Problem to solve. Write out every entry word for word.

Supplied data.
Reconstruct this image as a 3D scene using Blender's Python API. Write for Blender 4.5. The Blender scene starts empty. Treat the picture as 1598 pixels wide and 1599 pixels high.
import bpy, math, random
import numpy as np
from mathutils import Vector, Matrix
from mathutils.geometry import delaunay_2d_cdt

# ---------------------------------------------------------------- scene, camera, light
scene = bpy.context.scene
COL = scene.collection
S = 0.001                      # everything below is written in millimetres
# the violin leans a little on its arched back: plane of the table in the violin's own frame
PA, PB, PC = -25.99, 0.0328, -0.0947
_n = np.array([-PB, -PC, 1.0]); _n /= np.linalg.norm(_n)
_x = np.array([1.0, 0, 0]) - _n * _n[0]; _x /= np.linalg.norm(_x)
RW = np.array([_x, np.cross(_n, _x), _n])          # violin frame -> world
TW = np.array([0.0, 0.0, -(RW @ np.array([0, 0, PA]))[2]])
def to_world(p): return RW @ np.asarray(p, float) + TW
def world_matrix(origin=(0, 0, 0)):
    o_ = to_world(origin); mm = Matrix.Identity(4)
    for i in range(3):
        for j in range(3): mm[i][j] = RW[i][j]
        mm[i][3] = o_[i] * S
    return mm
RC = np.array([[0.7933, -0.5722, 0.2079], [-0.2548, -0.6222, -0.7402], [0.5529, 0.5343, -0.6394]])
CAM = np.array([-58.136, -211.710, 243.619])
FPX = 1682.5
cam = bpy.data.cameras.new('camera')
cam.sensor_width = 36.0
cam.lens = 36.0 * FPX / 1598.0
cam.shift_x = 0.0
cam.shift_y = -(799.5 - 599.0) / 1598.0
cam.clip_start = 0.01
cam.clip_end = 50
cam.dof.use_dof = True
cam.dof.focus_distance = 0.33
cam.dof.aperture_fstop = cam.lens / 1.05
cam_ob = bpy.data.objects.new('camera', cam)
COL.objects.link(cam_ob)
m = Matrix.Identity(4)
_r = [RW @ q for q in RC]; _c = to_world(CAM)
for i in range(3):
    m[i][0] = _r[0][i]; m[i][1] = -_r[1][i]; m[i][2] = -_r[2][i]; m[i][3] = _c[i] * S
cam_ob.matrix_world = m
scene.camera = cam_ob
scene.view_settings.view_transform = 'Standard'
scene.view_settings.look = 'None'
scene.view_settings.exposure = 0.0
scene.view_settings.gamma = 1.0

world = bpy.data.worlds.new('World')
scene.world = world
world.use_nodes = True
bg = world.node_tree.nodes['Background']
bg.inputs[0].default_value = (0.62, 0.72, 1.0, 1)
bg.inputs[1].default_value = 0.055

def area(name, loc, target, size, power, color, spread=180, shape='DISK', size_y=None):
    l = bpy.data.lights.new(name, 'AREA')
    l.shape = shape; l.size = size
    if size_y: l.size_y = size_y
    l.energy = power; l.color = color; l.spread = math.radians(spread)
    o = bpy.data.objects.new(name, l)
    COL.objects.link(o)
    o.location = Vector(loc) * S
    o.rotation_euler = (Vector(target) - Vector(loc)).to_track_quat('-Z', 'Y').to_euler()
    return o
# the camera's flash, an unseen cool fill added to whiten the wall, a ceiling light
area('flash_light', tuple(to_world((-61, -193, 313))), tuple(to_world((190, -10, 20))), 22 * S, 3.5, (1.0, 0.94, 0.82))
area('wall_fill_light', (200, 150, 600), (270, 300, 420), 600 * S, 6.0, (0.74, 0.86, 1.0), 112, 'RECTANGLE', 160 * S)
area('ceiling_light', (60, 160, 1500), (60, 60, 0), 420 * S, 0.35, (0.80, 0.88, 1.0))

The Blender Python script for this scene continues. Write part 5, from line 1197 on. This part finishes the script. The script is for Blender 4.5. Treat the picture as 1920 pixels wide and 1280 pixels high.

Solution to this problem.
Reconstruct this image as a 3D scene using Blender's Python API. Write for Blender 4.5. The Blender scene starts empty. Treat the picture as 1598 pixels wide and 1599 pixels high.
import bpy, math, random
import numpy as np
from mathutils import Vector, Matrix
from mathutils.geometry import delaunay_2d_cdt

# ---------------------------------------------------------------- scene, camera, light
scene = bpy.context.scene
COL = scene.collection
S = 0.001                      # everything below is written in millimetres
# the violin leans a little on its arched back: plane of the table in the violin's own frame
PA, PB, PC = -25.99, 0.0328, -0.0947
_n = np.array([-PB, -PC, 1.0]); _n /= np.linalg.norm(_n)
_x = np.array([1.0, 0, 0]) - _n * _n[0]; _x /= np.linalg.norm(_x)
RW = np.array([_x, np.cross(_n, _x), _n])          # violin frame -> world
TW = np.array([0.0, 0.0, -(RW @ np.array([0, 0, PA]))[2]])
def to_world(p): return RW @ np.asarray(p, float) + TW
def world_matrix(origin=(0, 0, 0)):
    o_ = to_world(origin); mm = Matrix.Identity(4)
    for i in range(3):
        for j in range(3): mm[i][j] = RW[i][j]
        mm[i][3] = o_[i] * S
    return mm
RC = np.array([[0.7933, -0.5722, 0.2079], [-0.2548, -0.6222, -0.7402], [0.5529, 0.5343, -0.6394]])
CAM = np.array([-58.136, -211.710, 243.619])
FPX = 1682.5
cam = bpy.data.cameras.new('camera')
cam.sensor_width = 36.0
cam.lens = 36.0 * FPX / 1598.0
cam.shift_x = 0.0
cam.shift_y = -(799.5 - 599.0) / 1598.0
cam.clip_start = 0.01
cam.clip_end = 50
cam.dof.use_dof = True
cam.dof.focus_distance = 0.33
cam.dof.aperture_fstop = cam.lens / 1.05
cam_ob = bpy.data.objects.new('camera', cam)
COL.objects.link(cam_ob)
m = Matrix.Identity(4)
_r = [RW @ q for q in RC]; _c = to_world(CAM)
for i in range(3):
    m[i][0] = _r[0][i]; m[i][1] = -_r[1][i]; m[i][2] = -_r[2][i]; m[i][3] = _c[i] * S
cam_ob.matrix_world = m
scene.camera = cam_ob
scene.view_settings.view_transform = 'Standard'
scene.view_settings.look = 'None'
scene.view_settings.exposure = 0.0
scene.view_settings.gamma = 1.0

world = bpy.data.worlds.new('World')
scene.world = world
world.use_nodes = True
bg = world.node_tree.nodes['Background']
bg.inputs[0].default_value = (0.62, 0.72, 1.0, 1)
bg.inputs[1].default_value = 0.055

def area(name, loc, target, size, power, color, spread=180, shape='DISK', size_y=None):
    l = bpy.data.lights.new(name, 'AREA')
    l.shape = shape; l.size = size
    if size_y: l.size_y = size_y
    l.energy = power; l.color = color; l.spread = math.radians(spread)
    o = bpy.data.objects.new(name, l)
    COL.objects.link(o)
    o.location = Vector(loc) * S
    o.rotation_euler = (Vector(target) - Vector(loc)).to_track_quat('-Z', 'Y').to_euler()
    return o
# the camera's flash, an unseen cool fill added to whiten the wall, a ceiling light
area('flash_light', tuple(to_world((-61, -193, 313))), tuple(to_world((190, -10, 20))), 22 * S, 3.5, (1.0, 0.94, 0.82))
area('wall_fill_light', (200, 150, 600), (270, 300, 420), 600 * S, 6.0, (0.74, 0.86, 1.0), 112, 'RECTANGLE', 160 * S)
area('ceiling_light', (60, 160, 1500), (60, 60, 0), 420 * S, 0.35, (0.80, 0.88, 1.0))

The Blender Python script for this scene continues. Write part 5, from line 1197 on. This part finishes the script. The script is for Blender 4.5. Treat the picture as 1920 pixels wide and 1280 pixels high.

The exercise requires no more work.